I have tried to prove the following result, but it looks a bit messy in my opinion. How can it be improved?
Proposition. Let $a_n$ be a bounded sequence with values in $\mathbf{R}$. Let $A=\{l\in\mathbf{R} \mid \text{ there exists a subsequence of $a_n$ >converging to }l\}$. Then $A$ is closed.
Lemma: For each subsequence of $a_n$ which converges to $l$ it is true that $\forall {\varepsilon}>0$ $a_n\in B(l,{\varepsilon})$ for arbitrarily large $n$ -- that is, for each $m\in\mathbf{N} \; \exists M\geq m \mid a_M\in B(l,{\varepsilon})$.

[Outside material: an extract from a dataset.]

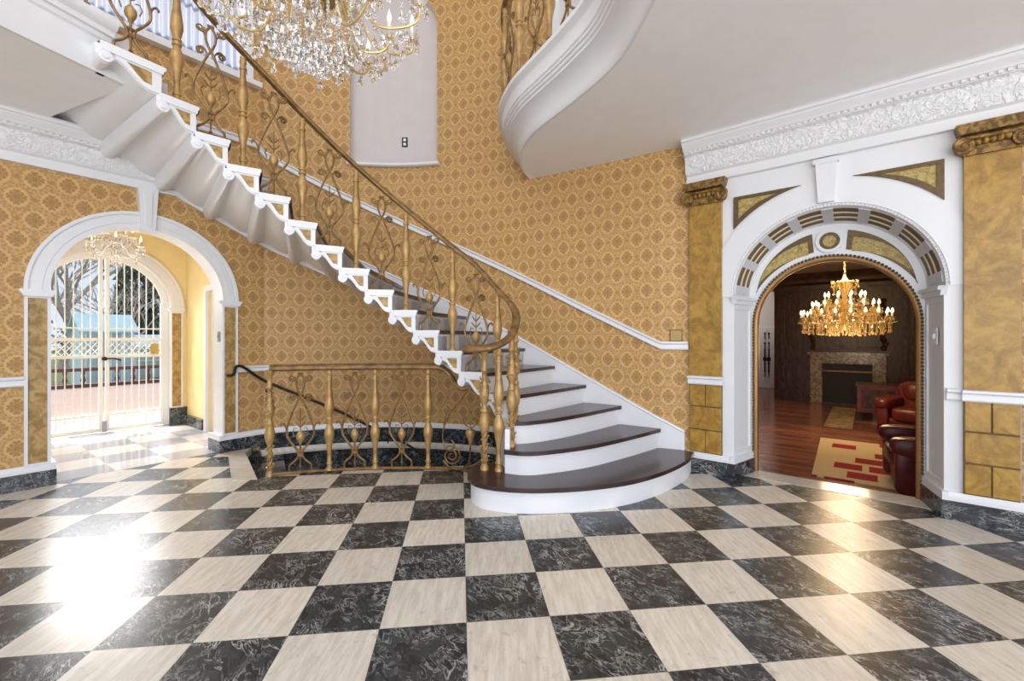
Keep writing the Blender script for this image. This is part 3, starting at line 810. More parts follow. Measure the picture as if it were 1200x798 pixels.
# ------------------------------------------------------------------ ironwork
BAL = [(.0001, 0), (.034, 0), (.034, .02), (.024, .03), (.022, .055), (.03, .06), (.03, .075), (.022, .085), (.021, .16), (.024, .22), (.036, .28), (.046, .325), (.048, .36), (.042, .40), (.028, .435), (.024, .455), (.034, .462), (.034, .475), (.024, .482), (.024, .495), (.033, .50), (.033, .512), (.026, .52), (.036, .56), (.045, .60), (.044, .64), (.036, .70), (.028, .76), (.024, .82), (.023, .87), (.03, .875), (.03, .89), (.022, .9), (.022, .93), (.028, .935), (.028, .95), (.024, .955), (.024, .985), (.0001, .985)]
bal_me = MB().lathe(BAL, 14).mesh('baluster', M['gilded'], ang=50)
def curl(cx, cz, r, a0, turns, n=14, shrink=.25):
    return [(cx+r*(1-(1-shrink)*i/n)*cos(a0+turns*2*pi*i/n), 0, cz+r*(1-(1-shrink)*i/n)*sin(a0+turns*2*pi*i/n)) for i in range(n+1)]
def lyre(kind=0):
    """scroll panel in the local x z plane, one metre high"""
    mb = MB(); T = .0105
    for s in (-1, 1):
        mb.tube(catmull([(s*.10, 0, 0), (s*.10, 0, .055), (s*.092, 0, .075), (s*.045, 0, .115), (s*.02, 0, .16), (s*.03, 0, .215), (s*.075, 0, .275), (s*.118, 0, .345), (s*.122, 0, .42), (s*.10, 0, .50), (s*.062, 0, .60), (s*.02, 0, .70), (s*-.018, 0, .775), (s*-.036, 0, .84), (s*-.03, 0, .90), (s*.0, 0, .945), (s*.025, 0, .95)], 4), T, 6)
        mb.tube(catmull([(s*.118, 0, .40), (s*.135, 0, .45), (s*.16, 0, .475), (s*.175, 0, .462), (s*.172, 0, .45)], 4), [.009]*12+[.008]*5, 6)
        mb.tube([(x, .012, z) for x, _, z in curl(s*.075, .715, .034, pi*.9 if s > 0 else pi*.1, -s*1.6)], .0075, 5)
        mb.tube(catmull([(s*.02, 0, .70), (s*.05, .006, .745), (s*.075, .012, .75)], 4), .007, 5)
        mb.tube([(x, .012, z) for x, _, z in curl(s*.078, .905, .034, pi*.9 if s > 0 else pi*.1, s*1.6)], .0075, 5)
        mb.tube(catmull([(s*.03, 0, .84), (s*.05, .006, .875), (s*.06, .012, .875)], 4), .007, 5)
        mb.tube([(s*.055, 0, .345+.0), (s*.07, 0, .39), (s*.055, 0, .43), (s*.03, 0, .42)], .005, 5)
        mb.box((s*.10-.018, -.014, 0), (s*.10+.018, .014, .012))
        for k in range(4):
            a = pi/4+k*pi/2; mb.ball((s*.075+.014*cos(a), .012, .715+.014*sin(a)), .008, 6, 4)
    mb.tube([(0, 0, .02), (0, 0, .16), (0, 0, .30)], [.006, .009, .01], 6)
    mb.tube([(0, 0, .40), (0, 0, .52), (0, 0, .60)], .005, 6)
    for s in (-1, 1):
        for z, w in ((.47, .05), (.53, .045)):
            mb.tube(catmull([(0, 0, z-.04), (s*w*.6, 0, z-.01), (s*w, 0, z+.015)], 3), [.004, .006, .007, .007, .006, .005, .003], 5)
    mb.box((-.022, -.014, .155), (.022, .014, .175)); mb.box((-.028, -.012, .205), (.028, .012, .222))
    mb.lathe([(.001, .04), (.014, .05), (.004, .075)], 8)
    return mb.mesh('scroll_panel', M['bronze'], ang=50)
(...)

Let $a_{k_n}$\,be such a subsequence. By definition, for each $\varepsilon>0 \; \exists N$ such that $\forall n\ge N \; a_{k_n}\in B(l,\varepsilon)$. Let $m\in\mathbf{N}$. Then $k_m\ge m$, since $a_{k_n}$ is a subsequence of $a_n$.
- if $m\ge N$, take $M:=k_m$;
- if $m<N$, take $M:=k_N$.
Proof. Let $x$ be a closure point of $A$. By definition, $\forall \varepsilon>0 \; B(x,\varepsilon)\cap A\neq\varnothing$, which means that $\forall \varepsilon>0$ there exists a subsequence $a_{k_n}$ which converges to ${l}_\varepsilon\in B(x,\varepsilon)$.
This means in particular that for all $m\in\mathbf{N}$ there exists a subsequence $a_{k^{(m)}_n}$ that converges to $l_m\in B(x,1/2^{m+1})$ .
Define the sequence $x_n$ inductively:
- $x_0=0$;
- $x_n=\min\{m>x_{n-1} \mid a_m \in B(l_m,1/2^{m+1}) \}$.
The sequence is well-defined, because there exists a subsequence converging to $l_m$, and by the lemma there are infinite indices for which the sequence lies in the neighborhood. So the set is not empty and by well-ordering there exists a minimum element.
It follows that for each $n\in\mathbf{N}$ $$x-1/2^{m}<l_m-1/2^{m+1}<a_{x_n}<l_m+1/2^{m+1}<x+1/2^{m},$$
so by squeeze theorem (strict inequalities imply non-strict inequalities) $a_{x_n}\to x$.